Each line from the start of the entries through the line that contains "# A market porch" should be output exactly, please.

--

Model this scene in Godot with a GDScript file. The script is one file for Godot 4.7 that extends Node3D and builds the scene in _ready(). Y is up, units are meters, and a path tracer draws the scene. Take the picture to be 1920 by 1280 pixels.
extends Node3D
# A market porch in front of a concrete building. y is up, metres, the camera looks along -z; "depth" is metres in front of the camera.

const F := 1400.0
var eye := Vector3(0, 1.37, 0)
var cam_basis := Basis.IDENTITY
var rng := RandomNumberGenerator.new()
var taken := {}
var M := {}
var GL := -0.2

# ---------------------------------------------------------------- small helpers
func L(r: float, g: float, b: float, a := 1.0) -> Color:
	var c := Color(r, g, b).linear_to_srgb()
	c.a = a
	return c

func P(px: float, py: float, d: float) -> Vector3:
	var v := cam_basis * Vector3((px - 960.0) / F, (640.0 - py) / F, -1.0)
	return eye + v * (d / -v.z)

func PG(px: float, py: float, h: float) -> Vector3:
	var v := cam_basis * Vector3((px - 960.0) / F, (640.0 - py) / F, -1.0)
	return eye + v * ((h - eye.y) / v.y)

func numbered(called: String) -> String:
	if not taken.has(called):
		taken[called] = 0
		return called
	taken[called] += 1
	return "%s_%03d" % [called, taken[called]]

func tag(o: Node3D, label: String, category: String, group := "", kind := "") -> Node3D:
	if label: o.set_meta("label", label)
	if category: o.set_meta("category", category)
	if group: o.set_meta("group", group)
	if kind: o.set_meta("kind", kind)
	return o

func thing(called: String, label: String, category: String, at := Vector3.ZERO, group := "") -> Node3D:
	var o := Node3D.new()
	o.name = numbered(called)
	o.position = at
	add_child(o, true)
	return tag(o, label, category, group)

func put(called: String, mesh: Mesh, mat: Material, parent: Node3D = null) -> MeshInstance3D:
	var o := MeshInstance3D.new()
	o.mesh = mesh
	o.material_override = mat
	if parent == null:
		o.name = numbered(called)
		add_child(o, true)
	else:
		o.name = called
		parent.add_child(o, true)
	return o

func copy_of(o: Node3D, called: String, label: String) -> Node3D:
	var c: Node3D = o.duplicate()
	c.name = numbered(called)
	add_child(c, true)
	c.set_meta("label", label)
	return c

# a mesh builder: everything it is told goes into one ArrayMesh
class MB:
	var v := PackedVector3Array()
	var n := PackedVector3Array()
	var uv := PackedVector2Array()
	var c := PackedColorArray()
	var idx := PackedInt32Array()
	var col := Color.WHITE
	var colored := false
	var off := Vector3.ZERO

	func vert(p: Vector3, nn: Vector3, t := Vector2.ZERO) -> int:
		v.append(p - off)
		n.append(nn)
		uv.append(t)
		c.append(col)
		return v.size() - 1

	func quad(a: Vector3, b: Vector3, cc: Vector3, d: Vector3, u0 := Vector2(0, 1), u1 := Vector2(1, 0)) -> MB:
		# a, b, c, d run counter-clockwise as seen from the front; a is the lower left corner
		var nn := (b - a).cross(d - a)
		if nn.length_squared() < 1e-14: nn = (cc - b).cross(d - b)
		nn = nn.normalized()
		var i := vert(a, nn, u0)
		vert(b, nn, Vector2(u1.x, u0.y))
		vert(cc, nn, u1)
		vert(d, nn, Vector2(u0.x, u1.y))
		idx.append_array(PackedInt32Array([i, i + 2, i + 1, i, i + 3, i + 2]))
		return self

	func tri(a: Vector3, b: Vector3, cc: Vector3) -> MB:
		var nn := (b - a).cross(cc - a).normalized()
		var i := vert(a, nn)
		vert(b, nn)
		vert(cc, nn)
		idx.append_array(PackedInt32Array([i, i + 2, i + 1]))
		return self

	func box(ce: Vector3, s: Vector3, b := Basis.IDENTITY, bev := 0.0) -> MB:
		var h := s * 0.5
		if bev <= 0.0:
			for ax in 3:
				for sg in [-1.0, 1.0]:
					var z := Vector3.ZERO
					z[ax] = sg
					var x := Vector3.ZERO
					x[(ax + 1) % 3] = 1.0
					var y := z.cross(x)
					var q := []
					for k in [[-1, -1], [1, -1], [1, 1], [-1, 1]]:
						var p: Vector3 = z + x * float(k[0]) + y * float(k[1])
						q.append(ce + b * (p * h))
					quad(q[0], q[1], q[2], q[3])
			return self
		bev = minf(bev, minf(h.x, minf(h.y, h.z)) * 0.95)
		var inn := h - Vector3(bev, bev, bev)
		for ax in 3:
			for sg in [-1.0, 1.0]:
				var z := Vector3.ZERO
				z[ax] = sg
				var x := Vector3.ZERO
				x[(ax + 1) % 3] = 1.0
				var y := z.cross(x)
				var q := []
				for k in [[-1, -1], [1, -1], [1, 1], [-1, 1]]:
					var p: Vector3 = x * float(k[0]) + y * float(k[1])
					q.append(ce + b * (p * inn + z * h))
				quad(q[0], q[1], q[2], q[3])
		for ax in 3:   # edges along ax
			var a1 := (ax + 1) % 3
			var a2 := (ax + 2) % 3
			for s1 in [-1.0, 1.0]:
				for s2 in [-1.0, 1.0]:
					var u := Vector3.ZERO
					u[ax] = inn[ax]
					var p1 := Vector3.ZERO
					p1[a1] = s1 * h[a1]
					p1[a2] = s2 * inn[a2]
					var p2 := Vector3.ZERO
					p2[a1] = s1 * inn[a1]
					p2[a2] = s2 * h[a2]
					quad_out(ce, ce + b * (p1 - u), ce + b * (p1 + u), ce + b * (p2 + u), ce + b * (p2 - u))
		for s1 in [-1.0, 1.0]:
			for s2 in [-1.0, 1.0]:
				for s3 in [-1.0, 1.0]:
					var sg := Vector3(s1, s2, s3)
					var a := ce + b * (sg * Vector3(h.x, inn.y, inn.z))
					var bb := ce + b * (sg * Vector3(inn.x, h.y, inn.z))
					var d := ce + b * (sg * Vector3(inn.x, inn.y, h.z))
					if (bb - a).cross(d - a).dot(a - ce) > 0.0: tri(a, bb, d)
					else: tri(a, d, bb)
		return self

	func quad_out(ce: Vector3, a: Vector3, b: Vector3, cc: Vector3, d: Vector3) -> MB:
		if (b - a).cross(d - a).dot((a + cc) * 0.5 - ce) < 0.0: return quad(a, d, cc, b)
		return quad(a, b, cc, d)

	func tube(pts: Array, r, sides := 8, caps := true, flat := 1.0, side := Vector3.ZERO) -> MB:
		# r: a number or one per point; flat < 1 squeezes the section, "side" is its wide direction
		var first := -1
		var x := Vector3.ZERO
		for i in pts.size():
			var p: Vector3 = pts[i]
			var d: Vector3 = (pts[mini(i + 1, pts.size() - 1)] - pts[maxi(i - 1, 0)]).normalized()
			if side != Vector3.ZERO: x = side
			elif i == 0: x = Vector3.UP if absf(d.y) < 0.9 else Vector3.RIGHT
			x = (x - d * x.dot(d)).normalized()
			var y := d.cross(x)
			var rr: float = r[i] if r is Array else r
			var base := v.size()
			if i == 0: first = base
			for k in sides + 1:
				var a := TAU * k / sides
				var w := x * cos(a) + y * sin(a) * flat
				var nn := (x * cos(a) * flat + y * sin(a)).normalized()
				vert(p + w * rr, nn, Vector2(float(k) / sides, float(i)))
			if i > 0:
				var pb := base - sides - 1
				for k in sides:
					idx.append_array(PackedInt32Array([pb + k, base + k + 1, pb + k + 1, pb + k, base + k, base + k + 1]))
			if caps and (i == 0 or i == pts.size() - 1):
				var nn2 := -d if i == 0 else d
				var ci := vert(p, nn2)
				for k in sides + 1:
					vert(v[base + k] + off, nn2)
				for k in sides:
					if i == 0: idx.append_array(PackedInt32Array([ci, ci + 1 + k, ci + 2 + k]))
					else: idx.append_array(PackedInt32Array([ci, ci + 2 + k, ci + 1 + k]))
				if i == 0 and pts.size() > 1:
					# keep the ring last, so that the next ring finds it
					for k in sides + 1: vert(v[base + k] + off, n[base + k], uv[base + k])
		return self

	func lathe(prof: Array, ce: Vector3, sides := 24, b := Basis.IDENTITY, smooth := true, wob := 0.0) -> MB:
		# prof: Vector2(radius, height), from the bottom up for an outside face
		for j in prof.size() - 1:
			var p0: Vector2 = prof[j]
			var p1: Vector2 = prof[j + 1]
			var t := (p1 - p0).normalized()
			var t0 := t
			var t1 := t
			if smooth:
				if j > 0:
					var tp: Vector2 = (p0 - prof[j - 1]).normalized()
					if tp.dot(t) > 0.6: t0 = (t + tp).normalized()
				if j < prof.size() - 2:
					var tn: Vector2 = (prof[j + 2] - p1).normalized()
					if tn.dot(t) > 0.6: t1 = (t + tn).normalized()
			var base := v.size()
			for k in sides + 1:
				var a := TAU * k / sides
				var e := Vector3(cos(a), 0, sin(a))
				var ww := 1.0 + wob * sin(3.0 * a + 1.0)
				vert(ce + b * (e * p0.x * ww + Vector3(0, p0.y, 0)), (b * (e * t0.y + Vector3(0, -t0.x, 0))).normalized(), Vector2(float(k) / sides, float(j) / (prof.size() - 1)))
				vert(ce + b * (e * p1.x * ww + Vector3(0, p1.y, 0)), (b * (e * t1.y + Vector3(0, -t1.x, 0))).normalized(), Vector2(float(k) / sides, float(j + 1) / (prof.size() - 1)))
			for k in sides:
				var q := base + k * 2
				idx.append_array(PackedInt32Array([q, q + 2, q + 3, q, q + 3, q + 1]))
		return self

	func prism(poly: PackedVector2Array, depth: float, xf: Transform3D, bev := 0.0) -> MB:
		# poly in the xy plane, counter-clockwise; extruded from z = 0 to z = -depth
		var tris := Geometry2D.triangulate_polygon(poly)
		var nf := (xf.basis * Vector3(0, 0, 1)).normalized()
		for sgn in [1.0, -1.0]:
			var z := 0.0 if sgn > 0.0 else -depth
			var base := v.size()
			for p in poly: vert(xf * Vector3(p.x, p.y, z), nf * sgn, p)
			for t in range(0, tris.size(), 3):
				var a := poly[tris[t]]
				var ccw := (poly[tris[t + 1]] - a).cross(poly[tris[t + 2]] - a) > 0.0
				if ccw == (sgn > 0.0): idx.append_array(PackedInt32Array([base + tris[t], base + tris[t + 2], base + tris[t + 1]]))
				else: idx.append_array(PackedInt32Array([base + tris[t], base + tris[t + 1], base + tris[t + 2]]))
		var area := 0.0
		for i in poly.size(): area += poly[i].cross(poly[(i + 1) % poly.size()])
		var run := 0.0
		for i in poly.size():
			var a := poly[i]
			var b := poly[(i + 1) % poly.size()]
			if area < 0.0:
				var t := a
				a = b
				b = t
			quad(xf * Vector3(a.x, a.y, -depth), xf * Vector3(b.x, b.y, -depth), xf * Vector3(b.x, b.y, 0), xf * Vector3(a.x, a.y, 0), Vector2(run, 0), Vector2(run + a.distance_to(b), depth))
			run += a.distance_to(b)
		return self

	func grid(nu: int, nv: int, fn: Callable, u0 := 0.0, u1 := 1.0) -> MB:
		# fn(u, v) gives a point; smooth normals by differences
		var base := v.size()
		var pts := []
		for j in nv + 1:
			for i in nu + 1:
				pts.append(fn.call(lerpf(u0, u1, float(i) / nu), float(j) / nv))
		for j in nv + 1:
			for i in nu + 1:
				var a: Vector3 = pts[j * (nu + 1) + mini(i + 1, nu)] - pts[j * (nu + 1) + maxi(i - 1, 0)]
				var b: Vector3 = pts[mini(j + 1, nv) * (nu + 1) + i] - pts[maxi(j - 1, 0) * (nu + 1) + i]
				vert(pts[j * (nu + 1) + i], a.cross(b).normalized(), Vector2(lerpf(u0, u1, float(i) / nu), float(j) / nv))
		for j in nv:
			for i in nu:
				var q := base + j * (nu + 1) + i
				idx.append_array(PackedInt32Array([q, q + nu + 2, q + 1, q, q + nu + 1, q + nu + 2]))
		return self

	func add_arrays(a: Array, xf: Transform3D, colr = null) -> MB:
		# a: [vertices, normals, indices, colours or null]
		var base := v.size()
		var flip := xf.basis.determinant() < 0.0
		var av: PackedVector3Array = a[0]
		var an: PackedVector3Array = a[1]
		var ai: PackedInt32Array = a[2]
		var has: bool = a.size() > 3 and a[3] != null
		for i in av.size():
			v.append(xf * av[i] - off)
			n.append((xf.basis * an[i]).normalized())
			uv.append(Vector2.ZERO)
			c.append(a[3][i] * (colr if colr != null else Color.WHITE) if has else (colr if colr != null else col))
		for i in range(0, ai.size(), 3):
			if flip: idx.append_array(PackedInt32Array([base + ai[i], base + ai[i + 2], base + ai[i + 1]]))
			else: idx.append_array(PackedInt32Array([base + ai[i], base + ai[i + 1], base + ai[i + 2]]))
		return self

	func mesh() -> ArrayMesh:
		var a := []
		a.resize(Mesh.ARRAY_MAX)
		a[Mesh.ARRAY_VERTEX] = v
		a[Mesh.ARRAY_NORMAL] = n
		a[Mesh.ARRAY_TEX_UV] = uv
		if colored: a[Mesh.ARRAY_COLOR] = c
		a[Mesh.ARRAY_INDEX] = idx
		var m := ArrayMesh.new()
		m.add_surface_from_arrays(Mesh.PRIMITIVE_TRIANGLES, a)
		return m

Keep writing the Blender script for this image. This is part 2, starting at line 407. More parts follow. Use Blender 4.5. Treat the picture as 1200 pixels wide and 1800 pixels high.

--

> Solution to the exercise
Model this scene in Godot with a GDScript file. The script is one file for Godot 4.7 that extends Node3D and builds the scene in _ready(). Y is up, units are meters, and a path tracer draws the scene. Take the picture to be 1920 by 1280 pixels.
extends Node3D
# A market porch in front of a concrete building. y is up, metres, the camera looks along -z; "depth" is metres in front of the camera.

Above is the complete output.